Wie kam es zur Idee, die Lehrveranstaltung Bürgerbeteiligungsverfahren anzubieten? Was möchten Sie Studierenden mit auf den Weg geben?
Die Studierenden im Masterstudiengang Geothermie/Geoenergie werden interdisziplinär ausgebildet: in den Geowissenschaften, im Maschinenbau, in Rechtsfragen, in Betriebswirtschaftslehre, und eben auch in der Bürgerbeteiligung – eine Schlüsselqualifikation, um adäquat zum Thema informieren und kommunizieren zu können. Gemeinsam mit der Hochschule Neu-Ulm betreue ich im Rahmen des BayWiss eine Promotion zu diesem Thema, deshalb freue ich mich sehr, die Lehrveranstaltung Bürgerbeteiligung ab diesem Wintersemester gemeinsam anzubieten.

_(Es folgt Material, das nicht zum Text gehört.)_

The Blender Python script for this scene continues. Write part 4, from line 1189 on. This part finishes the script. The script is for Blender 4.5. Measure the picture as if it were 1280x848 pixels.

Die Studierenden sollen vor allem in die Lage versetzt werden, Anliegen der Bevölkerung zur Tiefengeothermie zu verstehen und zu antizipieren. Sie sollen befähigt werden, Sachverhalte klar und allgemeinverständlich zu kommunizieren. Bei Informationsveranstaltungen äußern Bürgerinnen und Bürger Bedenken und Fragen, mit denen man aus der fachlichen Perspektive nicht unbedingt rechnet – für die Wissenschaft bietet diese Form von Public Engagement somit auch immer Erkenntnisgewinn.
Prof. Michael Drews´ Professur wurde nach erfolgreichem Tenure-Track-Prozess im September 2025 verstetigt. Wir gratulieren Prof. Drews zu dieser wohlverdienten Anerkennung!
Die Geothermie Allianz Bayern ist ein vom Bayerischen Staatsministerium für Wissenschaft und Kunst gefördertes Verbundprojekt, das im Jahr 2016 startete. Unter ihrem Dach bündeln die Ludwig-Maximilians-Universität München(LMU), die Hochschule München (HM), die Friedrich-Alexander-Universität Erlangen-Nürnberg (FAU), die Universität Bayreuth (UBT) und die Technische Universität München (TUM) ihre Forschungsaktivitäten. Sie bringt die Geowissenschaften mit den Ingenieurwissenschaften zusammen und schafft zudem einen Wissenstransfer zwischen Wissenschaft, Wirtschaft und Politik.
FAU und TUM bieten den Masterstudiengang GeoThermie/GeoEnergie an, der über die Geothermie Allianz Bayern teilfinanziert wird. Ab dem zweiten Semester finden an der TUM donnerstags und freitags Lehrveranstaltungen in München statt.